Возможно, дело еще и в том, что Нина никогда не была до конца “своей” в московском Союзе художников— и по причине своей киевской “пришлости”, и из-за того, что почитала нравы, царившие в МОСХе, откровенно уродскими. Одна тогда, в начале 80-х, существовала официальная отрада — краткосрочные выставки в Доме художника на Кузнецком Мосту. Во всех других контекстах изобразительные боссы ее или в упор не замечали, или норовили заклеймить “концептуалисткой” — с чем я, конечно, не могу согласиться, хотя определение из ругательного давно трансформировалось в уважительное. По-моему, Нина Котел концептуалисткой никогда не была, хотя и оперировала (и теперь оперирует) концепциями. Вот “формалисткой” — да, безусловно. Сама же признается: “Я очень люблю необычные композиции. На меня в свое время сильно повлиял абстрактный экспрессионизм. Этого, может быть, сразу не видно, но если вы посмотрите внимательно на мои работы, то увидите, что они абстрактно закомпонованы. Их часто называют натюрмортами, но это не так”.

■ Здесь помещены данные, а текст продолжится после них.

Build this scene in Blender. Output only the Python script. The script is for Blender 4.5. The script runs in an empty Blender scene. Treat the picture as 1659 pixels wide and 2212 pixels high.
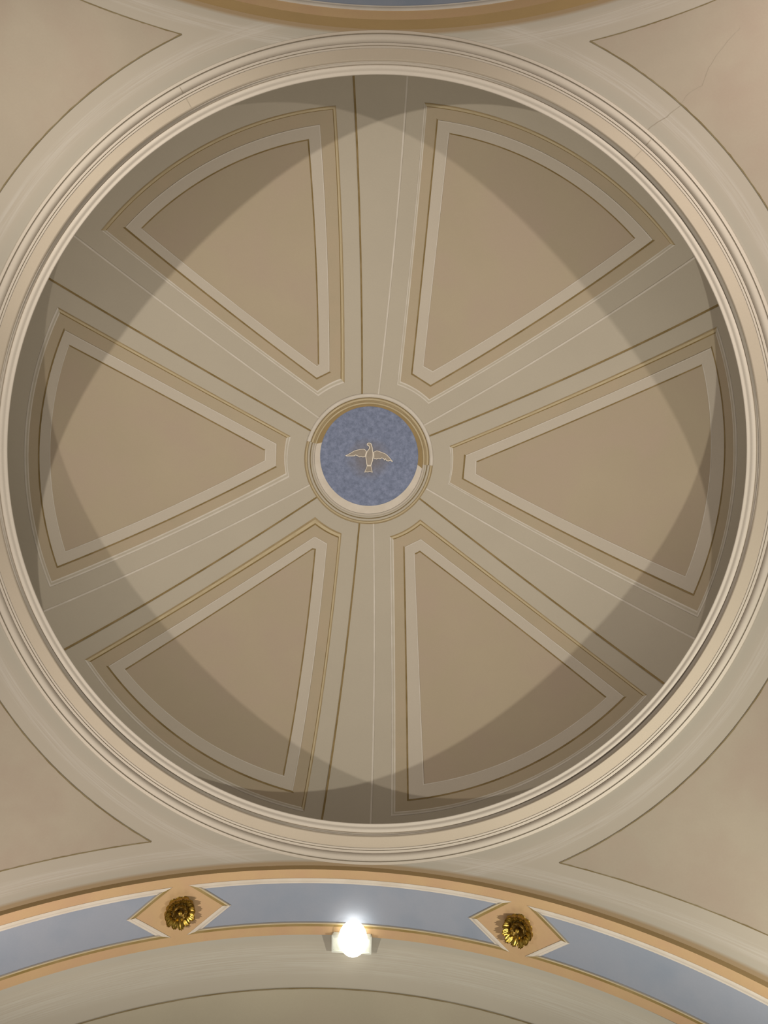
import bpy, bmesh, math, random
from mathutils import Vector, Matrix

# ---------------------------------------------------------------- frame of reference
# The crossing is measured in "modules": 1 module = radius of the ring cornice = 4 m.
# Plan: x to the right of the picture, y to its top, z up; seen from below, so world x = -x.
S = 4.0
CAM = (0.1011, -0.1575, -1.872)              # the visitor's eye, in modules below the ring
Z0 = 1.872 * S + 1.6                         # ring height above the floor
def V(x, y, z):
    return Vector((-x * S, y * S, z * S + Z0))
SC = bpy.context.scene
COL = SC.collection

# ---------------------------------------------------------------- camera
ROT = ((0.9987562, 0.0373194, 0.0330648), (-0.0372562, 0.9993026, -0.0025264), (-0.0331361, 0.0012914, 0.9994500))
cam = bpy.data.cameras.new('camera')
cam.sensor_fit = 'HORIZONTAL'; cam.sensor_width = 36.0
cam.lens = 1678.08 * 36.0 / 1659.0
cam.clip_start = 0.05; cam.clip_end = 200
co = bpy.data.objects.new('camera', cam); COL.objects.link(co)
r0, r1, r2 = ROT
co.matrix_world = Matrix(((-r0[0], -r1[0], r2[0], 0), (r0[1], r1[1], -r2[1], 0), (r0[2], r1[2], -r2[2], 0), (0, 0, 0, 1)))
co.location = V(*CAM)
SC.camera = co

# ---------------------------------------------------------------- light
w = bpy.data.worlds.new('nave_light'); SC.world = w; w.use_nodes = True
w.node_tree.nodes['Background'].inputs[0].default_value = (1.0, 0.90, 0.78, 1)
w.node_tree.nodes['Background'].inputs[1].default_value = 0.04
SC.view_settings.view_transform = 'Standard'; SC.view_settings.look = 'None'
SC.view_settings.exposure = 0.0; SC.view_settings.gamma = 1.0
SC.view_settings.use_curve_mapping = False
SC.cycles.use_denoising = True
SC.cycles.max_bounces = 6; SC.cycles.diffuse_bounces = 4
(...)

Они, квази-натюрморты, по сию пору остаются важнейшим признаком ее “фирменного стиля”. Нина с упоением берется изображать предметы, которые прежде не попадали в поле внимания художников — или по причине своей прозаичности, стандартизованности, “невкусности”, или просто в силу физического их отсутствия в былом обиходе человечества. Весьма сокращенный их перечень звучит приблизительно так: кожура от кабачков, яблочные огрызки, пластмассовые стаканчики, мусорные корзины, компьютерные мыши и клавиатуры, начинки киндерсюрпризов, ласты, гантели — трудно выбрать, с чего этот список начать и чем закончить. И снова, вслед за автором, подчеркнем: эти развернутые циклы создаются отнюдь не для “опознания”, не для художественной идентификации объектов, по тем или другим причинам избегавших дотоле попадания на холст или бумагу. Нина Котел их не маркирует посредством рисования-живописания, а включает в придуманный ею спектакль, где роли далеки от штампованных амплуа. Она не просто выводит на сцену непривычных персонажей, но и дает им неожиданный “текст”, отчего вместо дефиле возникает что-то вроде театра абсурда.
Перерастание сугубо изобразительного спектакля в медийный происходит по той же схеме. Для примера упомянем одну из самых ранних, начала 90-х, годов, инсталляцию под названием “Ядовитые выбросы украшают ландшафт”. Подразумевались фабричные дымы в небе над городом, хорошо обозревавшиеся из окна квартиры двух художников — Нины Котел и ее мужа Владимира Сальникова. Нина взялась эти самые выбросы зарисовывать — в виде разноцветных, практически абстрактных форм. Позднее решила заснять их на видеокамеру. Еще позднее показала изо вместе с видео в “Студии 20” на Якиманке, доведя остраннение сюжета до логического предела: отвлеченная красота экологически вредного явления перетекала с бумаги на экран, лишая видеоизображение всех признаков документа и сообщая ему характеристики медитативного зрелища.
С той поры список реализованных инсталляций вырос на много пунктов, но и станковых работ прибавилось изрядно. Иногда живопись переходит в акцию: чем, к примеру, не акция — смыть после окончания выставки настенную роспись? “Мне этот процесс очень понравился”, — говорит Нина, ничуть не кокетничая. Это утверждение и впрямь хорошо соотносится с ее парадигмой постоянного перетекания сиюминутных интересов в формы искусства — в том смысле, что исчезновение этих форм может в свою очередь вызывать у нее неподдельный интерес. И проблемы межжанровой коммуникации и хронологической преемственности решаются ею достаточно просто: “Связь между проектами — моя жизнь”.
Такая связь прочитывается и профессионалами (год назад Нина Котел стала лауреатом художественной премии “Мастер”, присуждаемой авторитетными экспертами), и, что называется, “широким зрителем”: сам не раз был свидетелем того, как на сборных выставках именно у ее работ посетители задерживались дольше, чем на две секунды, — то есть перекрывая обычный сегодняшний “норматив”. Бог весть, что именно они там находили. Одно можно утверждать: наверняка то, что им виделось в этих работах, там и присутствовало. Такое уж у них качество — они шире, просторнее любых толкований. Не знаю, кому как, а для меня это важное достоинство. Проиллюстрировать какой-нибудь социологический тезис или философский постулат — задача все-таки прикладная. Искусство, между тем, самоценно. Должно быть самоценным. Примерно таким, как у Нины Котел. Или вовсе не таким — тут дело вкуса. Лишь бы был вкус.